A solidariedade europeia e a indecência do Estado

O Governo desviou dinheiro destinado às vítimas dos incêndios para os serviços que devem ser apoiados pelo Orçamento do Estado. Razão tem Rui Rio: se não é ilegal, é, pelo menos, imoral.

O Governo fez o que todos os governos de Portugal têm feito quando chegam mais uns trocos de Bruxelas: correu a imaginar soluções para desviá-los para alimentar a voracidade do seu Estado obeso. Mas, desta vez, ouviu-se um clamor de protesto mais nítido porquê? Porque o Governo desviou dinheiro destinado às vítimas dos incêndios para os serviços que devem ser apoiados pelo Orçamento do Estado. Ponha-se o leitor na pele de um contribuinte da Finlândia ou da Alemanha, cujos impostos financiam o Fundo de Solidariedade da União que acudiu os portugueses com 50,6 milhões de euros, e imagine que eles ficavam a saber que o produto da sua solidariedade acabava na maior parte no labirinto dos bombeiros ou da Protecção Civil: não ia gostar de financiar a burocracia quando pensou em ajudar as vítimas, pois não?

Razão tem Rui Rio quando diz que, se a decisão do Governo não é ilegal, é, pelo menos, imoral.
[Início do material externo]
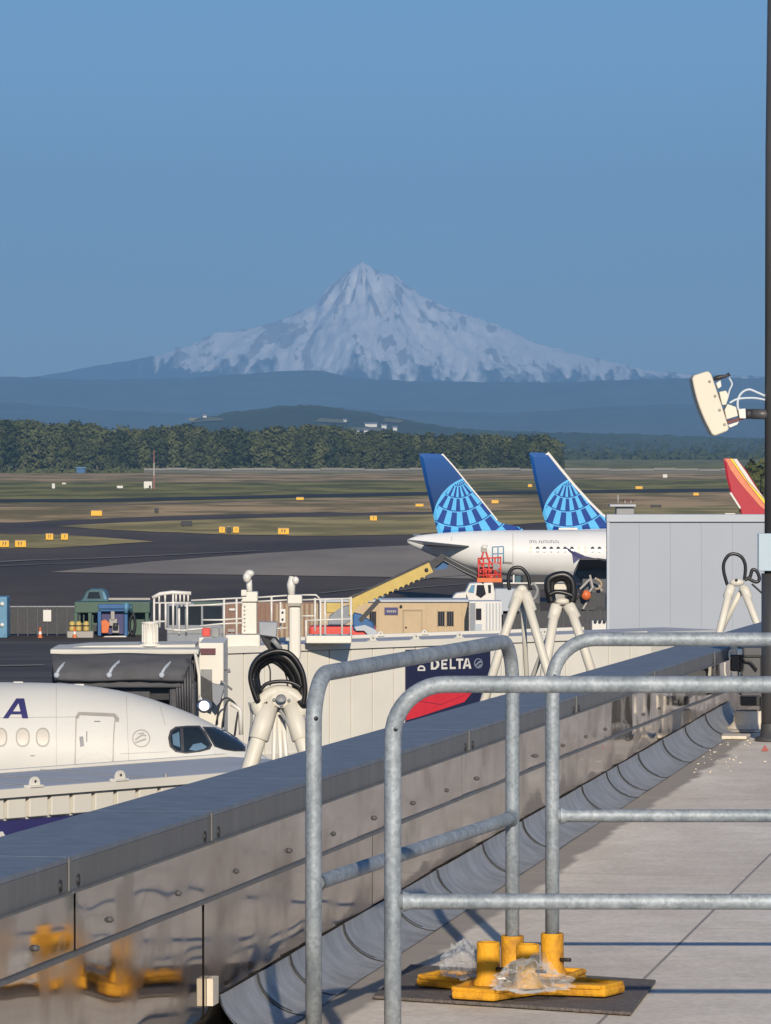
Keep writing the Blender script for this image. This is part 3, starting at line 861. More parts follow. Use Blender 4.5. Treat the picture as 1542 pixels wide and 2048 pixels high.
def guard_section(label, A, B, top=1.066, mid=0.53, foot=0.075, bend=0.13, extras=None):
    A = Vector((A[0], A[1], ZR)); B = Vector((B[0], B[1], ZR)); t = (B - A).normalized(); up_ = Vector((0, 0, 1))
    r = thing('guardrail_section', label, 'guardrail', A + (B - A) * 0.5, 'pipe guardrail sections on the roof')
    pts = [A + up_ * foot, A + up_ * (0.5), A + up_ * (top - bend)]
    pts += arc(A + up_ * (top - bend) + t * bend, -t * bend, up_ * bend, 0, math.pi / 2, 10)[1:]
    pts += [A.lerp(B, 0.5) + up_ * top]
    pts += arc(B + up_ * (top - bend) - t * bend, up_ * bend, t * bend, 0, math.pi / 2, 10)
    pts += [B + up_ * 0.5, B + up_ * foot]
    MB().tube(pts, RR, 20).build('pipe_frame', M['galv'], r)
    m0 = A + up_ * mid + t * (RR * 0.6); m1 = B + up_ * mid - t * (RR * 0.6)
    MB().tube([m0, m0 + t * 0.03, m1 - t * 0.03, m1], RR * 0.93, 18).build('mid_rail', M['galv'], r)
    for p, s_ in ((m0, 1), (m1, -1)):
        # weld collar at the mid rail ends
        MB().tube([p + t * s_ * 0.012, p + t * s_ * 0.02, p + t * s_ * 0.03], [RR * 1.22, RR * 1.15, RR * 0.98], 18, cap=False).build('weld', M['galv'], r)
    # drain hole near the first bend
    c = A + up_ * (top - bend + 0.02)
    dirn = Vector((0.35, -1, 0)).normalized()
    MB().lathe(c + dirn * RR * 0.97, [(0.0, 0.0012), (0.0055, 0.0012), (0.006, -0.001)], 10, dirn).build('drain_hole', M['black'], r)
    return r
FA = ((627 - CU) / F * 11.95, 11.95); RA = ((1025 - CU) / F * 14.08, 14.08)
FC = ((785.5 - CU) / F * 11.5, 11.5); RB = ((1105 - CU) / F * 14.15, 14.15)
gs = guard_section('pipe guardrail section running back beside the parapet wall', FA, RA)
gs2 = guard_section('nearer pipe guardrail section crossing in front, its post at the middle of the picture', FC, (FC[0] + 2.6, FC[1] - 0.03))
gs3 = guard_section('farther pipe guardrail section crossing behind, its post in the right yellow socket', RB, (RB[0] + 2.6, RB[1] - 0.02))

def base_set(cx, cy, rot, lab_pos, posts, sh=0.128):
    """cast yellow star plate with four sockets, on a rubber mat"""
    c = Vector((cx, cy, ZR))
    q = Matrix.Rotation(rot, 4, 'Z')
    mat_ = MB(); w, h = 0.385, 0.40
    outl = [(-w, -h), (w, -h), (w, h), (-w, h)]
    off_ = Vector((cx - 0.405, cy - 14.02, 0))
    mat_.prism([Vector((x, y, ZR + 0.003)) + off_ for x, y in ((-0.039, 13.90), (0.711, 13.49), (0.831, 14.31), (0.079, 14.74))], (0, 0, 0.010))
    mm = mat_.single('rubber_mat', M['mat'], 'dark square rubber mat under the ' + lab_pos + ' yellow guardrail base', 'mat', 'rubber mats under the guardrail bases', bevel=0.003)
    r = thing('guardrail_stand', lab_pos.capitalize() + ' yellow cast iron guardrail stand with four pipe sockets', 'guardrail base', c + Vector((0, 0, 0.015)), 'yellow guardrail bases')
    # star outline with four blunt arms
    out = []
    for k in range(4):
        a0 = k * math.pi / 2 + math.pi / 4
        for da, rr_ in ((-0.40, 0.225), (-0.22, 0.325), (0.22, 0.325), (0.40, 0.225)):
            out.append((rr_ * math.cos(a0 + da), rr_ * math.sin(a0 + da)))
        out.append((0.165 * math.cos(a0 + math.pi / 4), 0.165 * math.sin(a0 + math.pi / 4)))
    z0 = ZR + 0.017
    vs = [c + q @ Vector((x, y, 0)) for x, y in out]
    for p in vs: p.z = z0
    pl = MB(); pl.prism(vs, (0, 0, 0.026)); pl.build('base_plate', M['yellow'], r, bevel=0.008)
    rib = MB()
    n = len(out)
    for i in range(n):
        x0, y0 = out[i]; x1, y1 = out[(i + 1) % n]
        a = c + q @ Vector((x0 * 0.955, y0 * 0.955, 0)); b = c + q @ Vector((x1 * 0.955, y1 * 0.955, 0)); a.z = b.z = z0 + 0.029
        rib.beam(a, b, 0.020, 0.014)
    rib.build('rim', M['yellow'], r, bevel=0.004)
    for (px, py) in posts:
        p = Vector((px, py, z0 + 0.028))
        so = MB().lathe(p, [(0.047, 0), (0.044, 0.012), (0.0355, 0.022), (0.0345, sh - 0.003), (0.0335, sh), (0.0255, sh), (0.0255, 0.04), (0.0, 0.04)], 20).build('socket', M['yellow'], r)
        d_ = Vector((0.7, -0.7, 0))
        MB().cyl(p + d_ * 0.032 + Vector((0, 0, 0.05)), p + d_ * 0.075 + Vector((0, 0, 0.052)), 0.006, 8).build('set_bolt', M['dark'], so)
    return r
M['mat'] = mat('rubber_mat', (0.13, 0.11, 0.10), 0.85, vary=0.3, scale=40, bump=0.5, bump_scale=120)
bx, by = (RA[0] + RB[0]) / 2, (RA[1] + RB[1]) / 2
px = lambda u, d: ((u - CU) / F * d, d)
base_set(0.405, 14.02, 0.30, 'far', [RA, RB, px(977, 13.90), px(1056, 13.84)])
base_set(-0.02, 11.62, 0.25, 'near', [FA, FC, (-0.07, 11.40), (0.06, 11.72)], 0.10)

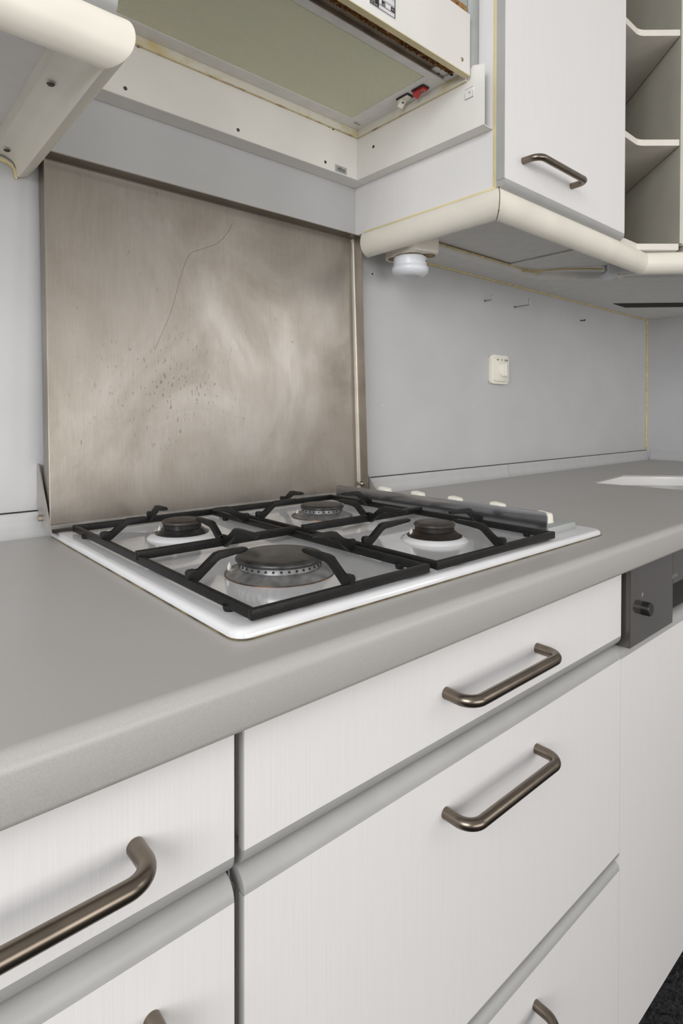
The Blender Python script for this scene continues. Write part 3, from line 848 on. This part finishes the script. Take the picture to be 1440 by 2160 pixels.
# grey housing column and upper slot behind the front board
bm = B()
lathe(bm, [(.0135, .728), (.0135, 1.2), (0, 1.2)], (.5880, -.296, 0), 24)
box(bm, .5765, .6015, -.290, -.04, .745, 1.2)
part('side_column', bm, 'galv', hd, label='grey rounded metal column')
bm = B(); box(bm, .010, .565, -.3075, -.3015, .8115, .8250, .001); part('upper_filter_edge', bm, 'filter', hd)
bm = B(); box(bm, .010, .5720, -.303, -.3015, .8250, 1.15); part('upper_housing', bm, 'galv', hd)

# ================================================================ things on the wall
ts = thing('timer_switch', 'cream wall switch with round knob on the grey splash wall', 'switch', (1.11, 0, .285))
bm = B(); prism(bm, rrect(1.0705, 1.1505, .2465, .3215, .009, 6), 'y', -.010, -.0005, .0022, seg=3); part('frame', bm, 'ivory', ts)
bm = B(); prism(bm, rrect(1.0800, 1.1410, .2530, .3145, .006, 5), 'y', -.0155, -.0095, .0016); part('cover', bm, 'ivory', ts)
bm = B(); lathe(bm, [(0, .004), (.0180, .004), (.0195, .003), (.0195, 0)], (1.1150, -.0155, .284), 32, 'y')
prism(bm, rrect(1.1105, 1.1195, .2655, .3025, .0044, 4), 'y', -.0270, -.0190, .0015)
part('knob', bm, 'ivory', ts, label='round cream rotary knob')
bm = B()
for x in (1.0880, 1.0935, 1.1090, 1.1235, 1.1290, 1.1345): box(bm, x-.0012, x+.0012, -.0158, -.0154, .3065, .3110)
box(bm, 1.1340, 1.1352, -.0158, -.0154, .2925, .2985)
part('scale_marks', bm, 'ink', ts)

def hook(x, z, ln, hh, label):
    h = thing('wall_hook', label, 'hook', (x, 0, z), 'square hooks on the splash wall')
    bm = B(); tube(bm, [(x, .001, z), (x, -ln+.003, z), (x, -ln+.0008, z+.0008), (x, -ln, z+.003), (x, -ln, z+hh)], .0016, 8); part('shank', bm, 'zinc', h)
    bm = B(); lathe(bm, [(0, .0022), (.0022, .002), (.0026, 0)], (x, 0, z), 10, 'y'); part('collar', bm, 'screw', h)
hook(1.054, .4582, .0215, .0145, 'smaller bent wire hook on the grey wall, nearest the cooker')
hook(1.191, .4588, .0445, .0185, 'longer bent wire hook on the grey wall, middle of three')
ws = thing('wall_screw', 'straight dark screw left in the grey wall near the corner', 'screw', (1.562, 0, .461))
bm = B(); tube(bm, [(1.562, .001, .461), (1.562, -.014, .461)], .0018, 8); part('shank', bm, 'screw', ws)
bm = B(); lathe(bm, [(0, .002), (.003, .0012), (.0034, 0)], (1.562, -.0135, .461), 10, 'y'); part('head', bm, 'screw', ws)
for x, z, mat, lab in ((.6524, .4637, 'screw', 'tiny rust-brown plug in the wall beside the steel lid'), (.686, .1864, 'label_white', 'tiny pale wall plug low beside the steel lid'), (1.0115, .1835, 'label_white', 'tiny pale wall plug below the cream switch')):
    bm = B(); lathe(bm, [(0, .0010), (.0018, .0008), (.0022, 0)], (x, -.0001, z), 10, 'y')
    o = part('wall_plug', bm, mat, None, loc=(x, 0, z)); tag(o, lab, 'wall plug')

# triple socket under the right wall cabinet, with a round plug-in light
SX, SY = .672, -.093
so = thing('triple_socket', 'cream three-way socket block under the right wall cabinet', 'socket', (SX, SY, ZC))
bm = B()
prism(bm, rrect(SX-.036, SX+.036, SY-.052, SY+.052, .014, 5), 'z', .4835, .5325, .003, Matrix.Translation((SX, SY, 0)) @ Matrix.Rotation(R(-14), 4, 'Z') @ Matrix.Translation((-SX, -SY, 0)))
part('block', bm, 'cream', so)
ln = thing('plug_in_light', 'round white plug-in light hanging from the three-way socket', 'night light', (.6665, -.0945, .49))
LXc, LYc = .6665, -.0945
for dx, dy in ((-.014, .030), (.014, -.030), (-.016, -.014)):
    bm = B(); lathe(bm, [(.0135, 0.4828), (.0135, 0.4834), (.0160, 0.4830), (.0160, 0.4836)], (SX+dx, SY+dy, 0), 24); lathe(bm, [(0, 0.4832), (.0130, 0.4832)], (SX+dx, SY+dy, 0), 24)
    part('socket_opening', bm, 'socket_hole', so, label='brown stained round opening')
bm = B(); lathe(bm, [(0, 0.4818), (.031, 0.4818), (.0330, 0.4800), (.0335, 0.4600), (0, 0.4600)], (LXc, LYc, 0), 40); part('body', bm, 'cool_white', ln)
bm = B(); lathe(bm, [(.0325, 0.4640), (.0358, 0.4620), (.0372, 0.4560), (.0350, 0.4500), (.0290, 0.4450), (.0220, 0.4425), (.0195, 0.4425), (.0180, 0.4445), (.0120, 0.4450), (0, 0.4450)], (LXc, LYc, 0), 40); part('lens', bm, 'cool_white', ln, deg=60)
bm = B(); lathe(bm, [(0, .001), (.0015, .0008), (.002, -.001)], (0, 0, 0), 8, 'y'); bmesh.ops.transform(bm, matrix=Matrix.Translation((LXc+.012, LYc-.0312, 0.4710)), verts=bm.verts); part('light_sensor', bm, 'screw', ln)

# under-cabinet lamp end with rocker switch and its cable
ul = thing('under_cabinet_lamp', 'white lamp end with rocker switch behind the right front pelmet', 'lamp', (1.24, -.245, .53))
mU = Matrix.Translation((1.232, -.238, 0)) @ Matrix.Rotation(R(-45), 4, 'Z')
bm = B(); box(bm, -.012, .30, -.022, .022, .512, .5322, .002, mtx=mU); part('housing', bm, 'cool_white', ul)
bm = B(); box(bm, -.012, .012, -.024, .024, .502, .5322, .002, mtx=mU); part('end_cap', bm, 'cool_white', ul)
bm = B(); prism(bm, [(.020, .5121), (.020, .5075), (.030, .5020), (.036, .5085), (.058, .5100), (.058, .5121)], 'y', -.009, .009, .0006, mU); part('rocker_switch', bm, 'ivory', ul)
bm = B(); box(bm, -.0165, -.0115, -.006, .008, .519, .531, .001, mtx=mU); part('connector', bm, 'ivory', ul)
lc = None
bm = B()
cp0 = mU @ Vector((-.016, .001, .525))
tube(bm, [tuple(cp0), (1.195, -.203, .5262), (1.160, -.150, .5290), (1.125, -.105, .5270), (1.090, -.0865, .5250)], .0019, 8)
o = part('lamp_cable', bm, 'wire', None, loc=(1.15, -.14, .53)); tag(o, 'thin yellowed cable running to the under-cabinet lamp', 'cable')
# seam strip under the cabinet joint
bm = B(); box(bm, 1.034, 1.052, -.330, -.086, .5315, .5332); part('seam_strip', bm, 'under', wr)
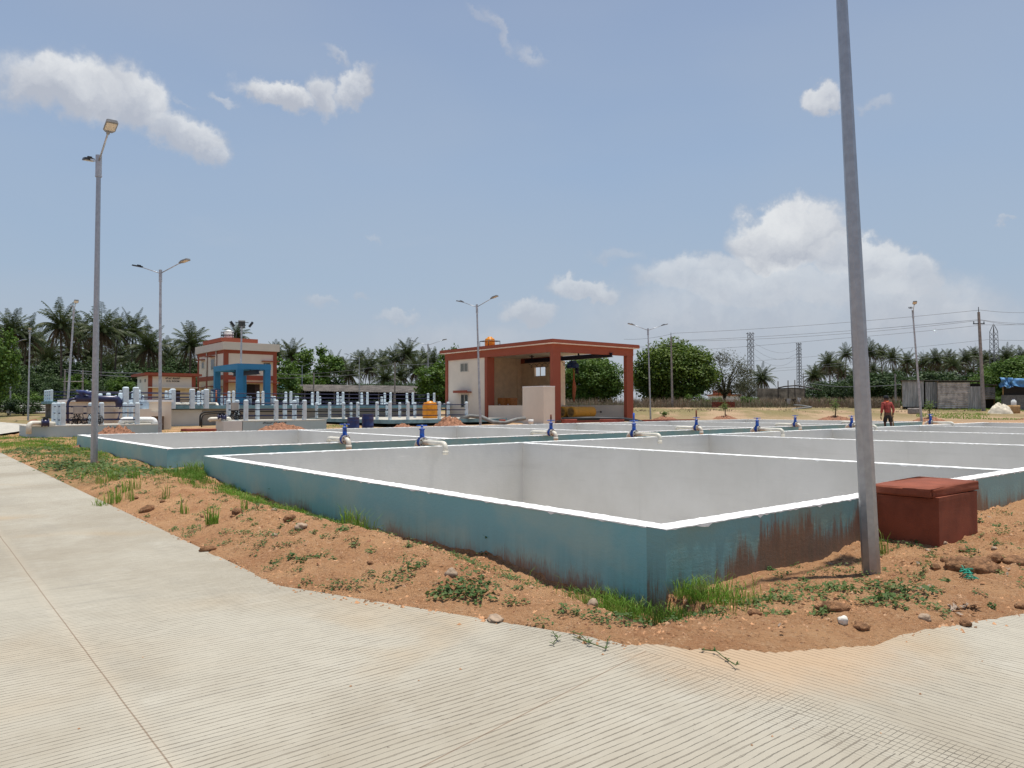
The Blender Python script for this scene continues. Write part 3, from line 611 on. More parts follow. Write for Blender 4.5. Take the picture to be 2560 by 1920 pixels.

Porque põe em crise o conceito de “solidariedade” — o reconhecimento do sofrimento dos outros e, consequentemente, a acção no sentido de os ajudar a mitigar esse sofrimento. Ora, quando a Comissão Europeia decidiu libertar 50 milhões dos seus fundos, não estaria certamente preocupada em ajudar o ministro Eduardo Cabrita a comprar mangueiras para os bombeiros ou papel para a secretaria do ministério; o que mobilizou a solidariedade europeia foi o drama vivido pelos habitantes de Mação ou de Pedrógão, foram as perdas dos produtores florestais ou das empresas destruídas. Não perceber isso é como fazer o papel do oportunista que se governa nos interstícios das tragédias. É muito feio, é imoral e ditaria um debate bem mais sério se o Bloco e o PCP não se tivessem transformado numa jukebox que só disponibiliza uma lista de temas seleccionados pelo Governo.

O Governo não inventou a roda. O PSD de Passos, ou de Cavaco, foi useiro e vezeiro em desviar fundos europeus das regiões mais pobres para fazer obra pública em Lisboa com o pretexto de que essa obra acaba por beneficiar toda a gente. Com o Fundo de Solidariedade, a narrativa mistificadora repetiu-se. Mesmo que, no seu cinzentismo burocrático, Bruxelas venha a dizer que está tudo bem, a realidade é mais indecente: há 26 milhões de euros que deviam estar nas mãos das vítimas dos fogos e acabaram nas malhas do Estado.